The Philharmonic Concerts (in the Hanover-square Rooms) appear to be going on this year as prosperously as the staunchest advocates of our most ancient and honoured musical society could desire. The new conductor, Mr. W. G. Cusins, becomes more and more familiar with his task; and it is now the general impression that in their patriotic resolve to appoint an English musician to the post the directors could not possibly have fixed upon a more competent man.

The two symphonies at the sixth concert – Mozart’s so-called Jupiter (in C, No. 6 of the “grand symphonies,” 49th and last of the symphonies actually composed), and Beethoven’s in F, No. 8 – were both admirably played, the well known scherzo in the last being asked for again and repeated.

The two overtures were Weber’s Oberon and Mr. Arthur S. Sullivan’s Marmion. About the first we need say nothing. Of the last, written expressly for the Philharmonic Concerts, we have much pleasure in saying that it is another step in advance on the part of the only composer of any remarkable promise that just at present we can boast. In choosing Scott’s Marmion for a subject it would naturally be supposed that Mr. Sullivan had determined upon writing what is understood by a “programme-overture.” But, happily, he has avoided that rock upon which so many ardent composers have been split. True, if the overture had been announced as “Overture to The Merchant of Venice,” people might have asked what it could by any means have in common with the play. But it might serve just as well for an overture to Harold the Dauntless; or, The Bridal of Tricomaine, and be none the less interesting. As for what the Germans call “character-overtures,” there is, perhaps, but one in existence, and that one is Beethoven’s Coriolan. Egmont is a dramatic overture, and tells in its way a story; so does Mendelssohn’s Ruy Blas; but, as a musical personification, the Coriolan of Beethoven stands alone, and the only pity is that it was not composed for the wonderful play of Shakespeare, instead of for a forgotten German tragedy (“trauerspiel”) by a certain Colin (in 1807).

Mr. Sullivan’s Marmion has no pretensions to a “character-overture.” Nevertheless, it is eminently picturesque, and has, here and there, just enough of the Scottish turn of melody to suggest so much of the Scottish element as is an ingredient in the story of Marmion. It consists of a highly interesting introduction, in slow measure, and a spirited and well worked out quick movement. The themes are clear and striking, the treatment broad and ingenious, and the orchestration masterly. In short, Mr. Sullivan has composed a new work calculated to enhance the reputation so well earned by his overture In Memoriam, which created so great an effect at the last Norwich Festival, and again at two different performances in the Crystal Palace.

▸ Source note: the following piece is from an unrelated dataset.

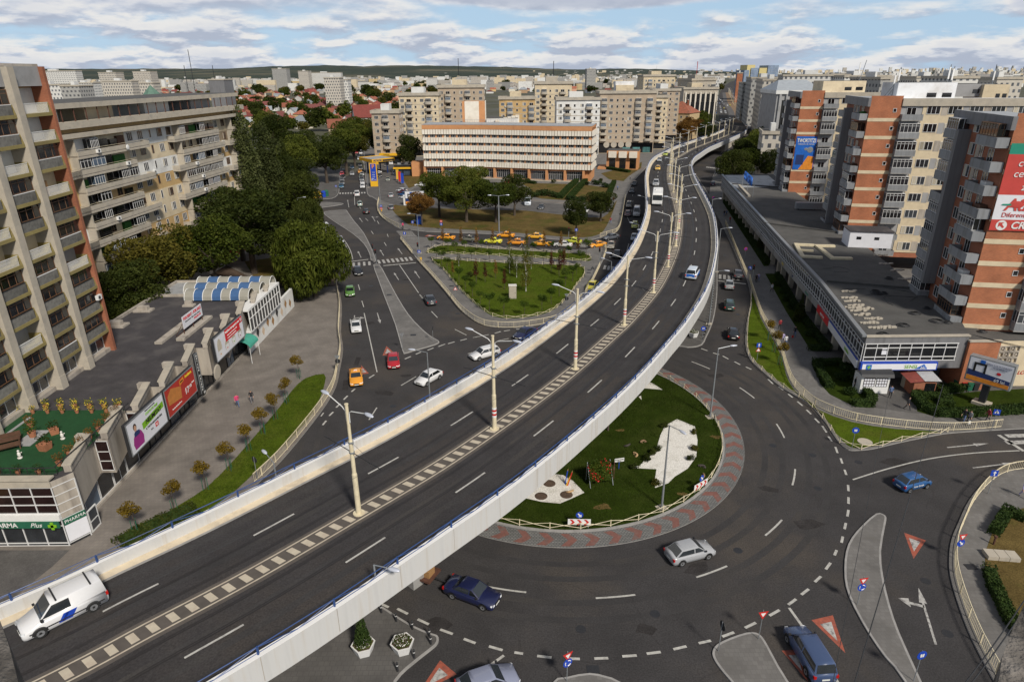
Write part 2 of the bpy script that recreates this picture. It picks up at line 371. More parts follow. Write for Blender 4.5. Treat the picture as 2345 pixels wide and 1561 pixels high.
mat('paint_orange',(.75,.26,.03),.5,.08,2)
mat('sign_blue',(.015,.06,.42),.4,.05,2)
mat('metal_grey',(.30,.32,.34),.45,.1,2,metal=.4)
mat('metal_dark',(.035,.036,.04),.5,.15,2,metal=.2)
mat('metal_rust',(.10,.045,.03),.8,.3,2)
mat('lamp_head',(.55,.58,.66),.35,.05,2,metal=.2)
mat('wood',(.34,.19,.08),.7,.25,3,stretch=(1,6,6))
mat('wood_dark',(.10,.05,.03),.75,.25,3)
mat('window_frame',(.66,.66,.66),.5,.05,2)
mat('window_frame_brown',(.17,.09,.05),.6,.15,2)
mat('door_orange',(.50,.25,.05),.6,.15,2)
mat('curtain',(.42,.38,.30),.8,.3,1.2,stretch=(6,6,.4),rnd=.35)
mat('clutter_green',(.02,.10,.012),.8,.4,2)
glassmat('glass',(.030,.034,.040)); glassmat('glass_dark',(.010,.011,.013),.06); glassmat('glass_blue',(.06,.085,.12)); glassmat('glass_teal',(.10,.24,.24),.2,.5)
glassmat('glass_brown',(.020,.008,.008),.1,.6)
glassmat('car_glass',(.018,.022,.026),.05,1.0)
mat('car_paint',(.5,.5,.5),.28,.02,.5,objcol=True,spec=.7)
M['car_paint'].node_tree.nodes['Principled BSDF'].inputs['Coat Weight'].default_value=.5
mat('car_trim',(.025,.025,.027),.6,.1,2)
mat('tyre',(.018,.018,.018),.85,.1,3)
mat('rim',(.38,.39,.41),.35,.1,3,metal=.6)
mat('headlight',(.70,.72,.74),.15,.05,3)
mat('taillight',(.42,.012,.01),.3,.1,3)
mat('plate',(.70,.70,.66),.5,.05,3)
mat('grass',(.060,.090,.007),1,.3,.5,dirt=(.075,.090,.012),dscale=.18,fine=.4,bump=.5,spec=.05)
mat('grass_dark',(.022,.036,.004),1,.3,.6,dirt=(.034,.048,.008),dscale=.2,fine=.4,bump=.5,spec=.05)
mat('grass_dry',(.115,.082,.030),1,.3,.35,dirt=(.072,.075,.018),dscale=.16,fine=.35,spec=.05)
mat('soil',(.09,.06,.042),.95,.3,1,fine=.3)
mat('gravel_white',(.68,.66,.62),.95,.12,5,fine=.25,dirt=(.55,.53,.48),dscale=1)
mat('turf',(.010,.060,.018),.95,.2,1,fine=.15)
mat('terracotta',(.36,.15,.08),.8,.2,3)
mat('bark',(.075,.058,.045),.95,.3,2,stretch=(1,1,.3))
mat('bark_white',(.55,.54,.50),.9,.3,3)
leafmat('leaf',(.020,.032,.004),(.048,.066,.008),(.095,.11,.016))
leafmat('leaf_dark',(.014,.022,.004),(.030,.042,.007),(.058,.070,.013))
leafmat('leaf_gold',(.06,.045,.006),(.15,.10,.012),(.22,.15,.02)); leafmat('leaf_yellow',(.028,.034,.005),(.066,.066,.010),(.115,.098,.016))
leafmat('leaf_brown',(.07,.035,.010),(.17,.085,.02),(.25,.14,.035))
leafmat('leaf_willow',(.032,.046,.006),(.070,.088,.011),(.12,.135,.022))
leafmat('leaf_poplar',(.034,.044,.014),(.064,.078,.024),(.11,.125,.045))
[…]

Everything that comes from the pen of our young English composer is naturally watched with keen interest; and we are always glad to be able to say, on the apparition of one work after another, that his motto is still “Excelsior.” The overture to Marmion was well played, under the direction of Mr. Cusins, and received with genuine and unanimous marks of approval.

The concerto at this performance was the new one of Mr. Benedict, in E flat, for pianoforte, which, not long since, won golden opinions at the Crystal Palace, and which was received with just the same enthusiasm by the more exclusive and difficult patrons of the Philharmonic Society.